Bike costs are a bit more fuzzy. Is the cost of a cycling helmet or a can of 3-1 part of the price of cycling?
Is having to pay £3 a day to leave my car at home when I cycle to work, a cost of car ownership or a cost of cycle commuting?
In my case the helmet / maintenance tools / etc
are all part of the cost. They're on a big spreadsheet with bikes (plus value/type) along with the current value of everything I have (bikes/wheels and parts/tools/clothes). That's totalled and my number of commutes is taken off that.
What muddies things a bit is everything bike-related I sell is taken off the total spent as I've paid out
and earnt back: most of my bikes are sold on for a profit which has reduced the cost. I've also got all my rides on there, weekly mileage totals and weight from 2011-2020, although I've not updated that since April as my mileage has dropped so I let Strava tackle it.

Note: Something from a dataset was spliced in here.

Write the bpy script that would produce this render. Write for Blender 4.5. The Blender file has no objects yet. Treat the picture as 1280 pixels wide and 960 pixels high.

Currently having sold some bib longs today but bought a cassette and a replacement LH Ultegra crank:
Spent since April 2011: £12,070
Commutes to work 1169 at approx. £10 a day: £11,690 saved
Balance: - £380 (which if I'd commuted to work since March would be a big positive)
However I
still own the 12 bikes (dotted about in various places/lent out)/ wheels and parts/tools/clothes and my estimate is they're currently worth about £8620. So ... I'm over £8000 up in 9 years.
One note: three of the bikes were on Cycle2Work so I saved on the tax but lost out on pension contributions. I didn't factor that in, just the purchase price.
If you're paying to leave the car at home it's a car cost.